Il sessismo, il razzismo, la xenofobia, l’omofobia ecc., sono elementi interconnessi nella realtà di tutti i giorni. È da questo presupposto che bisogna partire per capire che la lotta per la parità di genere diventa la battaglia di tutti per una società più inclusiva ed equa.
Abbiamo percorso molta strada, molto è stato fatto, ma molto rimane ancora da fare.
Abbiamo ormai superato le tre fasi del femminismo, movimenti prettamente femminili in cui le donne combattevano per le donne con le donne. Ci troviamo nella quarta ondata del femminismo, quella che parla agli uomini, che invita gli uomini a partecipare e battersi per i diritti delle donne.
È, però, ancora faticoso coinvolgere la platea maschile nei progetti e nelle iniziative che mirano a realizzare la parità di genere. Vi è nella nostra realtà (forse ancora più marcata rispetto ad altri paesi), una certa indolenza, se non addirittura ostilità, degli uomini nel coinvolgersi in battaglie che puntino alla parità di genere.

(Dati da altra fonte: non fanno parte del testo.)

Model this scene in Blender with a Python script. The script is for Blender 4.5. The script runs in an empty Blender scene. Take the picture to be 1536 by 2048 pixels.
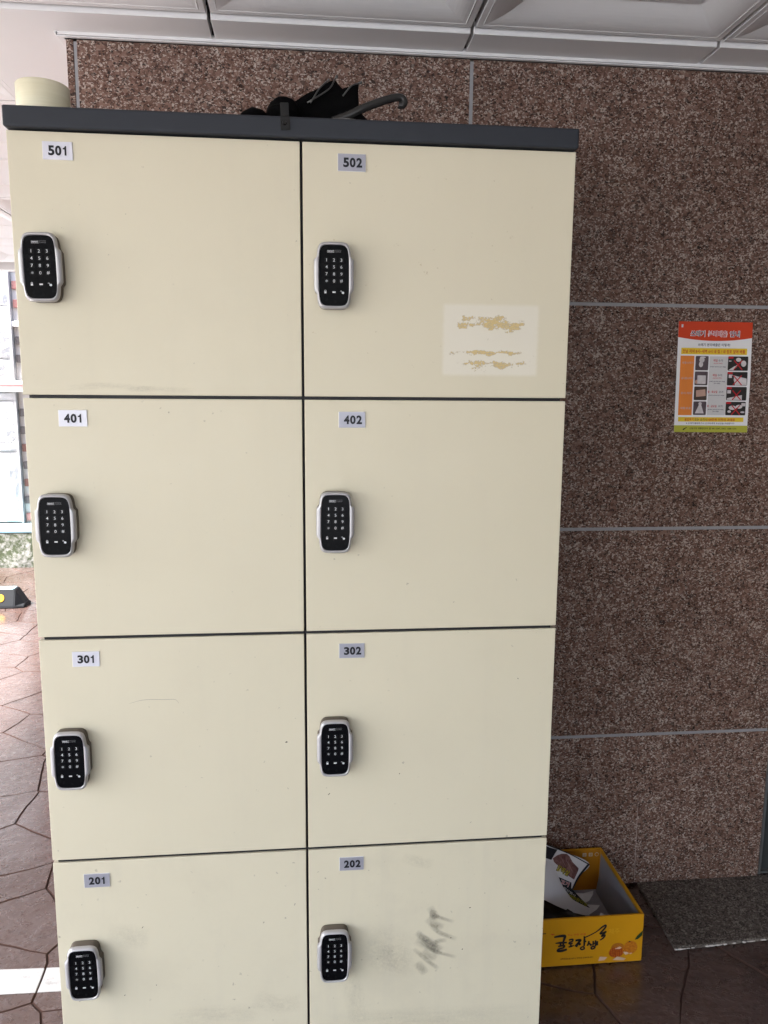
import bpy, bmesh, math, random
from mathutils import Vector, Matrix, noise
S = bpy.context.scene
C = S.collection
R = math.radians
rnd = random.Random(7)

# ---------------------------------------------------------------- camera
cam = bpy.data.cameras.new('camera'); camo = bpy.data.objects.new('camera', cam); C.objects.link(camo)
cam.sensor_fit = 'VERTICAL'; cam.sensor_height = 36.0; cam.lens = 1543.11 / 2048 * 36.0
cam.clip_start = 0.05; cam.clip_end = 600
YAW, PITCH, ROLL = 0.10069, 0.15381, 0.00715
fw = Vector((math.sin(YAW)*math.cos(PITCH), math.cos(YAW)*math.cos(PITCH), -math.sin(PITCH)))
rt0 = Vector((math.cos(YAW), -math.sin(YAW), 0)); up0 = rt0.cross(fw)
rt = math.cos(ROLL)*rt0 + math.sin(ROLL)*up0; up = -math.sin(ROLL)*rt0 + math.cos(ROLL)*up0
m = Matrix((rt, up, -fw)).transposed().to_4x4(); m.translation = (0.00465, -1.50648, 1.483)
camo.matrix_world = m
S.camera = camo

# ---------------------------------------------------------------- sky, sun, exposure
SUN_EL, SUN_AZ = R(54), R(-108)          # azimuth from +Y towards +X
w = bpy.data.worlds.new('World'); S.world = w; w.use_nodes = True
nt = w.node_tree; nt.nodes.clear()
sky = nt.nodes.new('ShaderNodeTexSky'); sky.sky_type = 'NISHITA'; sky.sun_disc = False
sky.sun_elevation = SUN_EL; sky.sun_rotation = SUN_AZ
sky.air_density = 1.0; sky.dust_density = 4.0; sky.ozone_density = 1.0
bg = nt.nodes.new('ShaderNodeBackground'); bg.inputs['Strength'].default_value = 0.15
wo = nt.nodes.new('ShaderNodeOutputWorld')
nt.links.new(sky.outputs[0], bg.inputs[0]); nt.links.new(bg.outputs[0], wo.inputs[0])
sl = bpy.data.lights.new('sun', 'SUN'); sl.energy = 4.0; sl.angle = R(6); sl.color = (1.0, 0.985, 0.965)
so = bpy.data.objects.new('sun', sl); C.objects.link(so)
sd = Vector((math.sin(SUN_AZ)*math.cos(SUN_EL), math.cos(SUN_AZ)*math.cos(SUN_EL), math.sin(SUN_EL)))
so.rotation_euler = sd.to_track_quat('Z', 'Y').to_euler()
vs = S.view_settings
S.display_settings.display_device = 'sRGB'
vs.view_transform = 'Standard'; vs.look = 'None'; vs.gamma = 1.0; vs.exposure = 2.72
vs.use_curve_mapping = False
vs.use_white_balance = True; vs.white_balance_temperature = 6400; vs.white_balance_tint = 9    # camera white balance
S.cycles.max_bounces = 10; S.cycles.diffuse_bounces = 6

# ---------------------------------------------------------------- helpers
def wpos(o):
    v = Vector((0, 0, 0))
    while o is not None:
        v += o.location; o = o.parent
    return v
def link(name, me, mat, parent, loc=(0, 0, 0)):
    """loc is in world metres; mesh vertices are relative to it"""
    if mat is not None and len(me.materials) == 0: me.materials.append(mat)
    o = bpy.data.objects.new(name, me); C.objects.link(o)
    o.parent = parent
    o.location = Vector(loc) - (wpos(parent) if parent else Vector((0, 0, 0)))
    return o
def tag(o, label=None, cat=None, group=None, kind=None):
    for k, v in (('label', label), ('category', cat), ('group', group), ('kind', kind)):
        if v: o[k] = v
    return o
def thing(name, label, cat, loc=(0, 0, 0), group=None):
    o = bpy.data.objects.new(name, None); C.objects.link(o); o.location = loc; o.empty_display_size = 0.1
    return tag(o, label, cat, group)
def finish(bm, name, smooth=False):
    bmesh.ops.recalc_face_normals(bm, faces=bm.faces)
    me = bpy.data.meshes.new(name); bm.to_mesh(me); bm.free()
    if smooth:
        for p in me.polygons: p.use_smooth = True
    return me
def bm_box(bm, x0, x1, y0, y1, z0, z1, bev=0.0, seg=1):
    vs_ = [bm.verts.new(p) for p in ((x0,y0,z0),(x1,y0,z0),(x1,y1,z0),(x0,y1,z0),(x0,y0,z1),(x1,y0,z1),(x1,y1,z1),(x0,y1,z1))]
    fs = [bm.faces.new([vs_[i] for i in f]) for f in ((0,3,2,1),(4,5,6,7),(0,1,5,4),(1,2,6,5),(2,3,7,6),(3,0,4,7))]
    if bev > 0:
        es = list({e for f in fs for e in f.edges})
        bmesh.ops.bevel(bm, geom=es, offset=bev, segments=seg, profile=0.5, affect='EDGES')
def box(name, parent, mat, x0, x1, y0, y1, z0, z1, bev=0.0, seg=1, loc=None):
    bm = bmesh.new(); c = Vector(((x0+x1)/2, (y0+y1)/2, (z0+z1)/2)) if loc is None else Vector(loc)
    bm_box(bm, x0-c.x, x1-c.x, y0-c.y, y1-c.y, z0-c.z, z1-c.z, bev, seg)
    return link(name, finish(bm, name), mat, parent, c)
def from_py(name, vs_, fs, smooth=False):
    me = bpy.data.meshes.new(name); me.from_pydata([tuple(v) for v in vs_], [], fs); me.update()
    if smooth:
        for p in me.polygons: p.use_smooth = True
    return me
def tube(bm, pts, rad, n=10):
    pts = [Vector(p) for p in pts]; rings = []
    if not isinstance(rad, (list, tuple)): rad = [rad]*len(pts)
    ref = Vector((0, 1, 0.01))
    for i, p in enumerate(pts):
        t = (pts[min(i+1, len(pts)-1)] - pts[max(i-1, 0)]).normalized()
        a = t.cross(ref)
        if a.length < 1e-4: a = t.cross(Vector((1, 0, 0)))
        a.normalize(); b = t.cross(a)
        rings.append([bm.verts.new(p + rad[i]*(math.cos(k*math.tau/n)*a + math.sin(k*math.tau/n)*b)) for k in range(n)])
    for r0, r1 in zip(rings, rings[1:]):
        for k in range(n): bm.faces.new((r0[k], r0[(k+1) % n], r1[(k+1) % n], r1[k]))
    bm.faces.new(rings[0][::-1]); bm.faces.new(rings[-1])
def spline(pts, n=6):
    """Catmull-Rom through points of any dimension"""
    P = [Vector(p) for p in pts]; P = [2*P[0]-P[1]] + P + [2*P[-1]-P[-2]]; out = []
    for i in range(1, len(P)-2):
        for k in range(n):
            t = k/n; a, b, c, d = P[i-1], P[i], P[i+1], P[i+2]
            out.append(0.5*((2*b) + (c-a)*t + (2*a-5*b+4*c-d)*t*t + (3*b-a-3*c+d)*t*t*t))
    out.append(P[-2]); return out
_tc = {}
def text2d(s, bold=0.0, res=3):
    """flat lettering as (verts 2d, faces), cap height 1, starting at x=0"""
    key = (s, bold, res)
    if key in _tc: return _tc[key]
    cu = bpy.data.curves.new('lettering', 'FONT'); cu.body = s; cu.offset = bold; cu.resolution_u = res
    o = bpy.data.objects.new('lettering', cu); C.objects.link(o)
    dg = bpy.context.evaluated_depsgraph_get(); dg.update()
    me = bpy.data.meshes.new_from_object(o.evaluated_get(dg))
    v = [(a.co.x, a.co.y) for a in me.vertices]; f = [tuple(p.vertices) for p in me.polygons]
    bpy.data.objects.remove(o); bpy.data.curves.remove(cu); bpy.data.meshes.remove(me)
    x0 = min(a[0] for a in v); y0 = min(a[1] for a in v); h = max(a[1] for a in v) - y0
    v = [((a[0]-x0)/h, (a[1]-y0)/h) for a in v]
    _tc[key] = (v, f); return v, f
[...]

Numerose ricerce, condotte all’interno di svariate organizzazioni, sull’approccio maschile alle iniziative mirate alla parità di genere ci dicono che le risposte vanno dall’aperta critica, alla silente diffidenza, al disinteresse. L’approccio più diffuso è quello del disinteresse. Gli uomini sembrano raccontare a se stessi: “cosa c’entro io in quest’iniziativa? Non è per me!”, liquidando frettolosamente un impegno che, in realtà, li dovrebbe vedere estremamente coinvolti e partecipi. Altri partono da un pensiero di comodo, velatamente maschilista: “hanno voluto la parità, adesso se la guadagnino loro!”.
Altri studi ci dicono che gli uomini hanno un livello di “autorevolezza psicologica” (provare indignazione e sentirsi autorizzati ad agire in base alla propria indignazione) molto più basso delle donne quando si tratta di equità e parità di genere. Per fare un esempio: posso essere fortemente indignato e scandalizzato dai costi della politica ma non avere sufficiente “autorevolezza psicologica” per intraprendere un’azione di protesta.
Cosa fare, allora, per ottenere un livello di coinvolgimento ed ingaggio più alto nelle iniziative e nei programmi di parità di genere?
Occorre un passaggio culturale negli uomini (perchè di questo si tratta!) e per arrivare a ciò bisogna agire su un livello insieme cognitivo ed emotivo. Si deve rinforzare l’idea che la parità di genere non è una “questione delle donne”, ma uno scenario che avvantaggia la società nel suo complesso, uomini compresi. È indispensabile coinvolgere gli uomini in tutte le discussioni sull’impatto di una piena diversità di genere, invitandoli e rendendoli partecipi ad ogni occasione di confronto.
Lavorare per liberarci di ruoli preimposti, conformi a idee stereotipiche di mascolinità e femminilità, farebbe bene alla collettività in quanto abbandoneremmo gli schemi sociali di cui tutti siamo prigionieri, nessuno escluso.
Certo ci sono delle caratteristiche tipicamente femminili o maschili, ma questo non significa che non possiamo uscire da uno schema, ragioniamo del fatto che siamo persone e tra persone dobbiamo aiutarci.
Non isoliamoci, i passi avanti si fanno insieme, donne e uomini fianco a fianco, altrimenti il processo si intoppa irrimediabilmente.